Spending on ethical goods and services grew by almost a fifth over two years despite the economic downturn.

The "ethical market" in the UK was worth 43.2bn in 2009 compared with 36.5bn two years earlier, an increase of 18 per cent, according to The Co-operative Bank's annual Ethical Consumerism Report.

The report has been compiled since 1999 and analyses sales data for food, household goods, eco-travel and ethical finance.

Winners throughout the downturn included Fairtrade products, the RSPCA's Freedom Food-labelled items and ethical banking.

However organic food, rechargeable batteries and real nappies, as opposed to disposable versions, lost out.

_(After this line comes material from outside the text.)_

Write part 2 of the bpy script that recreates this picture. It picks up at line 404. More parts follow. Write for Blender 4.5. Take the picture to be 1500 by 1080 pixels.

Spending on ethical food and drink increased by 27 per cent to reach 6.5bn, or 8 per cent of all food and drink sales.

Fairtrade food grew by 64 per cent to reach sales of 749m, while sales of Freedom Food products tripled in two years to reach 122m.

Sales of organic food fell by 14 per cent to 1,704m.

Ethical personal products including clothing and cosmetics was the fastest growing sector, increasing by 29 per cent to 1.8bn.

The market for green home products such as energy efficient appliances grew by 8 per cent in two years to reach 7.1bn.

Ethical finance increased by 23 per cent to reach 19.3bn between 2007 and 2009, helped by a "flight to trust" among consumers disenchanted with much of the financial services sector.

Tim Franklin, chief operating officer of The Co-operative Financial Services, said: "This annual report clearly shows that the growth in ethical consumerism continues to outstrip the market as a whole. I have no doubt that this will come as a surprise to those commentators who thought ethical considerations would be the first casualty of an economic downturn.